The Spy Within, a documentary essay on friendship and betrayal in the Years of Lead in Spain and terrorism in the Basque Country, takes centre stage in the latest edition of Intervals, a series organised by the Museo Reina Sofía which screens and presents recent films. The film recounts the relationship between Juan Gutiérrez, a mediator between the Spanish State and ETA, and his closest collaborator, Roberto Flórez, a friend and companion who turns out to be a spy for Spain’s Secret Services. Both screenings (23 and 24 February) will be accompanied by a presentation and followed by a discussion with Juan Gutiérrez, the writer Edurne Portela (Saturday 23) and both film-makers.
The film constitutes a multi-layered history of terrorism and the peace process in Euskadi: an intimist and autobiographical account of the effects of conflict on a profoundly political and socially committed middle-class family; a ‘thriller’ on the betrayal and loyalty between two men of differing ideologies who edge closer to the same desire for peace; a social history of violence in the 1980s and 1990s through the figure of the mediator, an invisible subject in chronicles and news reports, forced, through his role in the conflict, to forego Manichean visions.

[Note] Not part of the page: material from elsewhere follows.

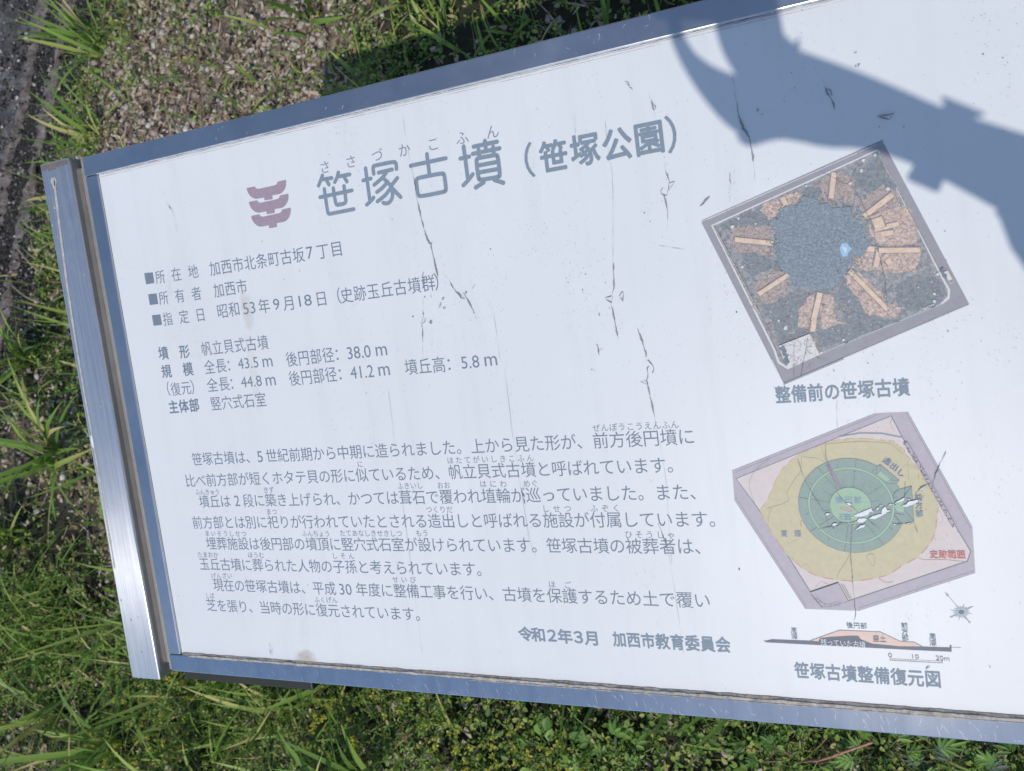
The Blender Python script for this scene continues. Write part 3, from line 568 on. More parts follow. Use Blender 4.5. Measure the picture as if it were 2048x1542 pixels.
crk(A, [(980,900),(992,980)], .0005, True); crk(A, [(992,980),(1010,1050),(1025,1100),(1075,1088)], .0018); crk(A, [(1022,1100),(1020,1160),(1000,1215),(985,1222),(962,1200)], .0013); crk(A, [(1075,1088),(1030,1160)], .0009); crk(A, [(968,1148),(950,1170),(950,1200),(985,1240),(1000,1320),(1015,1370),(1008,1445)], .0019); crk(A, [(1008,1445),(1012,1540)], .0004, True); crk(A, [(1315,1320),(1345,1280),(1400,1225)], .0022)
crk(I, [(1227,450),(1227,525)], .0005, True); crk(B, [(460,110),(465,250),(468,320),(450,390)], .0020); ring(B, [(385,412),(440,395),(455,400),(445,455)], .0011); crk(B, [(445,470),(470,600),(500,745)], .0020); crk(B, [(500,745),(515,775)], .0004, True); ring(B, [(510,395),(545,355),(545,440)], .0016); crk(B, [(322,805),(343,905)], .0022); crk(B, [(340,855),(372,846)], .0012); ring(B, [(328,552),(338,540),(346,552),(337,563)], .0009)
crk(B, [(640,640),(665,668)], .0005, True); crk(B, [(665,668),(705,770),(748,915)], .0024); crk(B, [(735,945),(760,945),(800,990),(808,1020),(795,1062)], .0015); crk(B, [(770,992),(752,1010),(758,1090),(740,1125)], .0016); ring(B, [(695,1130),(745,1112),(758,1160)], .0012); crk(B, [(755,1160),(785,1290),(815,1435)], .0022); crk(B, [(815,1435),(825,1500),(836,1600)], .0005, True); crk(I, [(1320,880),(1333,960),(1338,1040),(1345,1130)], .0004, True)
crk(D, [(452,390),(462,470),(475,555)], .0005, True); crk(D, [(475,555),(490,640),(515,705),(545,750),(570,885)], .0026); crk(D, [(570,885),(578,1010)], .0005, True); crk(D, [(950,430),(960,480)], .0006, True); crk(D, [(958,475),(975,515),(995,540),(1015,600)], .0020); ring(D, [(962,485),(990,495),(1000,525),(975,515)], .0012); ring(D, [(1240,635),(1300,630),(1335,622),(1310,655)], .0016); ring(D, [(585,600),(592,590),(598,602),(588,612)], .0012); ring(D, [(1128,355),(1148,350),(1140,368),(1126,366)], .0012); ring(D, [(1118,288),(1130,284),(1130,294)], .0010); ring(D, [(612,626),(618,622),(618,630)], .0010); ring(D, [(1388,692),(1394,688),(1392,697)], .0010)
crk(D, [(10,545),(20,580),(22,605)], .0024); crk(D, [(440,950),(442,1010)], .0020); crk(D, [(442,1010),(438,1115)], .0005, True); crk(D, [(280,1130),(330,1075)], .0020); crk(D, [(50,1345),(200,1368)], .0005, True)
E1 = Z(1380,260,3.412); crk(E1, [(890,280),(1060,370),(1100,360),(1135,250)], .0007); crk(E1, [(1100,365),(1180,500),(1230,620),(1290,840),(1330,1010),(1350,1220),(1355,1330)], .0008); crk(E1, [(1180,600),(1320,550)], .0006)
crk(I, [(828,440),(770,640),(778,780),(800,960),(830,1180),(846,1310)][2:], .0004, True); crk(I, [(1010,730),(1025,860),(1040,960),(1060,1080),(1070,1110)], .0004, True); crk(I, [(1045,985),(1052,1010)], .0012); crk(I, [(1317,1045),(1330,1080),(1338,1105)], .0010); crk(I, [(1338,1105),(1350,1180),(1362,1260),(1368,1310)], .0004, True); crk(I, [(335,405),(345,420),(348,428)], .0012); crk(I, [(348,428),(358,470)], .0004, True); crk(I, [(1674,805),(1675,850),(1678,870)], .0004, True); crk(I, [(540,1285),(543,1313)], .0008); crk(I, [(545,1290),(546,1312)], .0006); crk(I, [(1852,1338),(1860,1332)], .0022)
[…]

Ana Schulz, the daughter of Juan Gutiérrez, and her partner, film-maker Cristóbal Fernández, explore and reconstruct, via conversations, interviews and research, the figure of Roberto Flórez – his presence in the family and his influence on how the conversations between the State and terrorists evolved, in addition to his sudden disappearance after his real mission was uncovered, and the forced acceptance of his absence and return a decade later by the mediator and his family circle.
The Spy Within is a wholly unique film on terrorism and violence in the Basque Country, distancing itself from fiction and documentary to combine both languages in a multi-level reflection (on a friendship, family, social, and political level) on the path followed by a conflict. The realisation that mediation is a process based on trust, on a very different concept of the tradition of neutrality and equidistance, pervades the film’s language and narration, and, ultimately, the film is assembled as a process, where tradition, friends and ideology are presented as a road leading towards an unpredictable end.